The two new people, she said, "are close to my heart."
Not knowing what to expect, the players were apprehensively quiet. "I wanted to show pictures to you guys because they are going to be here this spring," Frese said, reaching into a folder.
She pulled out photocopied sonograms of the fraternal twins she is carrying.
The crowd, as they say, went wild. "You're pregnant!" The players whooped and screamed and exchanged high-fives and hugged Frese and each other.
Only now, 12 games into the season and 6 1/2 months into the pregnancy, is reality setting in. Having a child -- um, children -- is a tectonic-shift event. No matter how super-womanic Frese may be, she is being forced to scale back her coaching and her career.
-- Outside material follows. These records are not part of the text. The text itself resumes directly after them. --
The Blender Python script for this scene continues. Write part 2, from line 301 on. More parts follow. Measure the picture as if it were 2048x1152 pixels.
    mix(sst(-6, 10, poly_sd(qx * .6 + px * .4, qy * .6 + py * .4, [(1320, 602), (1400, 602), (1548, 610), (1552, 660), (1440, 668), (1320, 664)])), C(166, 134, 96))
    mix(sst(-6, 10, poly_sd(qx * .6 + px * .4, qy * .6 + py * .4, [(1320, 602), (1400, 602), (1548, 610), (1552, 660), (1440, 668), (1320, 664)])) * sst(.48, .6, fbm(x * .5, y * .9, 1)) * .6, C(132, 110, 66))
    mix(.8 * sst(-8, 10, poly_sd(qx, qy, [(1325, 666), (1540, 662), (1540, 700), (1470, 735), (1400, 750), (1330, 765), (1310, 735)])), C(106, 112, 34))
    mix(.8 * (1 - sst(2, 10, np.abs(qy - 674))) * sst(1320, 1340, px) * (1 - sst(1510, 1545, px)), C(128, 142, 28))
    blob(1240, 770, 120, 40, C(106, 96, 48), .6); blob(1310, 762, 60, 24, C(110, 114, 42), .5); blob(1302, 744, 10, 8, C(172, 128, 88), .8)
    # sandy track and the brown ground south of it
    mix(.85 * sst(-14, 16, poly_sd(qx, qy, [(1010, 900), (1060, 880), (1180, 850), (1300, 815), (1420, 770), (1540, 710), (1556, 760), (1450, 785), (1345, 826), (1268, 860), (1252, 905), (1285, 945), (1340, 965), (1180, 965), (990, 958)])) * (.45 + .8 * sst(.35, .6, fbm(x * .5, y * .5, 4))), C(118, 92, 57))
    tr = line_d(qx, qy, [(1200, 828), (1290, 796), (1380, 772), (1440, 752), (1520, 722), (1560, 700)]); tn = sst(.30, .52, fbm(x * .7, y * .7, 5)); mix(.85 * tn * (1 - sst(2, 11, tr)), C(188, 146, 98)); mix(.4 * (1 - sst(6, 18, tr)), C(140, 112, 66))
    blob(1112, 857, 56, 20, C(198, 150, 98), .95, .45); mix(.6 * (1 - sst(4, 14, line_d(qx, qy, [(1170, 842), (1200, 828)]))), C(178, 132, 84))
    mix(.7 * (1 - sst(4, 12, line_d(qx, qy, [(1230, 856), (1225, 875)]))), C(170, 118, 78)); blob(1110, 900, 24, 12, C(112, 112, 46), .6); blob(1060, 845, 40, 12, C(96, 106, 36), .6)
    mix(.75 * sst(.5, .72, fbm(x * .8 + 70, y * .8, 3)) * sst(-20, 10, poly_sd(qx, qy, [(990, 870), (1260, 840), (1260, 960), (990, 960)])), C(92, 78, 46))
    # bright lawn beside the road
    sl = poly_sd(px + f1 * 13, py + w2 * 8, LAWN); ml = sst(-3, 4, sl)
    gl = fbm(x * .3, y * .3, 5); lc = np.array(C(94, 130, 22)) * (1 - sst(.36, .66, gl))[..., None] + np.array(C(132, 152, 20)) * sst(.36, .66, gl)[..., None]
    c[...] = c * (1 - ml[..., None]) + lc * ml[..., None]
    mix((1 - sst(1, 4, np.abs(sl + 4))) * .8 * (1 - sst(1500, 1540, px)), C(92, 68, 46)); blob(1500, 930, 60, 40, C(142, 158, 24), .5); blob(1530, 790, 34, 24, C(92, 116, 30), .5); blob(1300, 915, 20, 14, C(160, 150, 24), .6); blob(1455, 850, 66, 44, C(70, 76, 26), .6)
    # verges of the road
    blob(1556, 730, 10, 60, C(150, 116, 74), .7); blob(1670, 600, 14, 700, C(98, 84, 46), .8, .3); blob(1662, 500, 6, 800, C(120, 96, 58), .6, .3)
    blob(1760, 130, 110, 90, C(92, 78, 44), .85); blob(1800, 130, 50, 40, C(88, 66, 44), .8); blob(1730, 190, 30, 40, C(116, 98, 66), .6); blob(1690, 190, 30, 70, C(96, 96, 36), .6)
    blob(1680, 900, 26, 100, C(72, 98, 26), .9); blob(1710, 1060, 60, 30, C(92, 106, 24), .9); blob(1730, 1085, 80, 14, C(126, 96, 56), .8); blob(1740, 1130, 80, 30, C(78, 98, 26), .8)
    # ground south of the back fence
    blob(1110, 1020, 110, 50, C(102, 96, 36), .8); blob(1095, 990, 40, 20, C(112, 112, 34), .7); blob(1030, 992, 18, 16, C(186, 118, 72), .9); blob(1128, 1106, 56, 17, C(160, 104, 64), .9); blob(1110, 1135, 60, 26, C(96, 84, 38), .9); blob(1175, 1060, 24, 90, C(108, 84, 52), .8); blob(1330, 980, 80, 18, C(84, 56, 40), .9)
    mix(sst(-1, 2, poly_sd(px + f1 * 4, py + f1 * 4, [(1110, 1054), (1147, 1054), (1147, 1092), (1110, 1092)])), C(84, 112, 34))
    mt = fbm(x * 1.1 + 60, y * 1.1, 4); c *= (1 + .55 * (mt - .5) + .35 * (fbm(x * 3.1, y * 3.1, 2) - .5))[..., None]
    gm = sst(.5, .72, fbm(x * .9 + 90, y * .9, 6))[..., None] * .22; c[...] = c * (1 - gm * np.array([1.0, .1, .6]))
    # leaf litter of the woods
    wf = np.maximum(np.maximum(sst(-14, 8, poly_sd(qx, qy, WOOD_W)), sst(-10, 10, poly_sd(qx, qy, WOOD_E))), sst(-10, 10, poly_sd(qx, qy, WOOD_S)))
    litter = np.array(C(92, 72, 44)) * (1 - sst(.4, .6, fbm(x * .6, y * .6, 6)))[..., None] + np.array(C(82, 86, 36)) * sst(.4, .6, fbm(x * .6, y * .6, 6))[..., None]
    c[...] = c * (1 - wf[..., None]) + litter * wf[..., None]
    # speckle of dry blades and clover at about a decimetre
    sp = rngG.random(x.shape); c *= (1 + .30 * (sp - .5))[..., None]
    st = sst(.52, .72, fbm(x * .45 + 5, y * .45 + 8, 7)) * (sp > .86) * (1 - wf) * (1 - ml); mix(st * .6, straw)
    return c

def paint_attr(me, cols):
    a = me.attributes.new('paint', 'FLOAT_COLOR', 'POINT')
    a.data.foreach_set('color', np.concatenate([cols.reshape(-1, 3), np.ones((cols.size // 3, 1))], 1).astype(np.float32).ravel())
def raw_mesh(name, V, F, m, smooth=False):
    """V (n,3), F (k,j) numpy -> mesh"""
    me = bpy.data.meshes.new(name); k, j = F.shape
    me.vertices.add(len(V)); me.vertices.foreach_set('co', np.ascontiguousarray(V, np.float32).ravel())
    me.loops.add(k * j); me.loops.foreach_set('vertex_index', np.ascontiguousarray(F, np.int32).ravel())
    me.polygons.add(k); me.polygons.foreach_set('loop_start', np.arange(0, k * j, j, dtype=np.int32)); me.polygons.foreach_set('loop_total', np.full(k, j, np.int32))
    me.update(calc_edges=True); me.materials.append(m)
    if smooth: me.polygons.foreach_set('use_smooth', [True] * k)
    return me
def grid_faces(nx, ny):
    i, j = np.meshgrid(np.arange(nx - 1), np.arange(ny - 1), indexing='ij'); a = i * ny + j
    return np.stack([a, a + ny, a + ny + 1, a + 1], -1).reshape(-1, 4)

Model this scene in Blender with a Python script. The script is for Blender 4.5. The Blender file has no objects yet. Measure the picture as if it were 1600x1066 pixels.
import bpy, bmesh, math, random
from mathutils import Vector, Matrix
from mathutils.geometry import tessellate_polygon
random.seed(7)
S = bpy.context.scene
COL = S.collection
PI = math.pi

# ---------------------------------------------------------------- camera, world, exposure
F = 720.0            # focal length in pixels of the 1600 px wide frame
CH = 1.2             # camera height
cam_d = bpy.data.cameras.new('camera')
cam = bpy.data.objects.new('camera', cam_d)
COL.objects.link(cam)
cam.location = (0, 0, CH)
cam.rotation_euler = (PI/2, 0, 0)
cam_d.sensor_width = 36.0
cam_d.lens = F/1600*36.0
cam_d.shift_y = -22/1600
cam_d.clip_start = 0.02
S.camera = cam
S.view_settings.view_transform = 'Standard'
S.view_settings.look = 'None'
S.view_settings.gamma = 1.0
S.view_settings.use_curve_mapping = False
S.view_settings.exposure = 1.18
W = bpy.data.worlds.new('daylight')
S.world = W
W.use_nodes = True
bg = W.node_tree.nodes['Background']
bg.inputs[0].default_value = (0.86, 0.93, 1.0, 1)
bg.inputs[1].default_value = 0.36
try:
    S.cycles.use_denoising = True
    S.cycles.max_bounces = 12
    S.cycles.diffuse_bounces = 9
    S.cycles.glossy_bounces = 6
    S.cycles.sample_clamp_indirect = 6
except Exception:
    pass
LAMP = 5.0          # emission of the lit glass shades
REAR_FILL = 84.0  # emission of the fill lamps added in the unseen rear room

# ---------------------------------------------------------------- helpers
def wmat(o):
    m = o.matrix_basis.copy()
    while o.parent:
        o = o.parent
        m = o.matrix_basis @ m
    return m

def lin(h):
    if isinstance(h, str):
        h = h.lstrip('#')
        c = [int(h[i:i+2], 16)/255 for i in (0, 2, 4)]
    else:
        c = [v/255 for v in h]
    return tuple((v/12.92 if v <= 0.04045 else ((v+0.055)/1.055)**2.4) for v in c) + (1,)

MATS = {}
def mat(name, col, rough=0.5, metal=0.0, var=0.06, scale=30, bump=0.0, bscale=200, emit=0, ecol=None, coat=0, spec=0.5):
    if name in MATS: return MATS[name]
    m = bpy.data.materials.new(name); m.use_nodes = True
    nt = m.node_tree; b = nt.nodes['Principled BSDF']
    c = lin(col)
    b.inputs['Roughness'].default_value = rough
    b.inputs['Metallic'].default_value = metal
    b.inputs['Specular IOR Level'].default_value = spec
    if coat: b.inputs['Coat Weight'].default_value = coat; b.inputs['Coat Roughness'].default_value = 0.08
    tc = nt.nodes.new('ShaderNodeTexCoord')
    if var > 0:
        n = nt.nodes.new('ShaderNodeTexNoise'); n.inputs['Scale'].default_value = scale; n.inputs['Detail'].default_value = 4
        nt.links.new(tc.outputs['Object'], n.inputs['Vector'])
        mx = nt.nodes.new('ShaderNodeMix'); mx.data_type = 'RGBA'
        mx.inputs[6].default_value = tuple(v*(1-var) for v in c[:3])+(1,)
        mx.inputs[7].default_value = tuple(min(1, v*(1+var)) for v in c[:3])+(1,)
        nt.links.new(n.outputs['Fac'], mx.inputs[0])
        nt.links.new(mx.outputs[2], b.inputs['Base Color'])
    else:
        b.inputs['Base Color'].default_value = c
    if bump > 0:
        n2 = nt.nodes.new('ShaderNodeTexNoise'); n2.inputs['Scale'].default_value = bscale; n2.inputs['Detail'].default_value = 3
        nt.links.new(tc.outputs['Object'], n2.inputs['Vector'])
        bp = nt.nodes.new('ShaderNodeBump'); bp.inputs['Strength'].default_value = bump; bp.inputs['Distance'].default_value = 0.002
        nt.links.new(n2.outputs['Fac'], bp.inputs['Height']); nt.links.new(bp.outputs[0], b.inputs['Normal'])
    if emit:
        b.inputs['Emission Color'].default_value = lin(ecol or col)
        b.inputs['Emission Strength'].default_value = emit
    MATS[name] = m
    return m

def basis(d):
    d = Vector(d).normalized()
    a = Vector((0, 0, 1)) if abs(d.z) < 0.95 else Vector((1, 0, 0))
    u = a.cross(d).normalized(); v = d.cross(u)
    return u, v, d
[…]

This becomes apparent if you watch her on and off the court for several days. Already she has stopped running the practices and pacing the sidelines during games and screaming at the top of her lungs for defensive players to get back in position. Looking calmer than most any other coach you've ever seen, she sits through games in a black leather office chair. There's a pillow at her back to cushion a bulging disk. Standing rarely, clapping occasionally, she disseminates her court wisdom through assistants. During timeouts, her chair is rolled to the front of the bench so she can sit while instructing the team.
Of course many women must learn to juggle childbirth and workplace, but coaching high-level college basketball -- an increasingly competitive, high-profile, lucrative sport -- is unusually demanding, physically and psychologically. And the coaches interviewed for this story agree that someone who does it successfully is a rare bird.
Life is metaphor for sport. The college basketball season -- from the first chance to recruit in July to the tournament mayhem in March -- mirrors the nine months before birth. A game day, like the birth process, begins slowly, builds swiftly and crescendos into an outburst of controlled chaos. A full term lasts 40 weeks; a game, 40 minutes.
There are obvious upsides to having children while running a major college sports program: "I know what kind of role models our players are," she said, "and just how wonderful they will be with kids." She also thinks her children will be good for the team.
There are downsides. Rival coaches, Frese says, are using her pregnancy to persuade potential players to avoid coming to play for the Terps. "Some people try to spin it as 'How long will she be out?' That's a terrible thing. We're talking about two miracles of life here, not about a basketball game. It's irritating."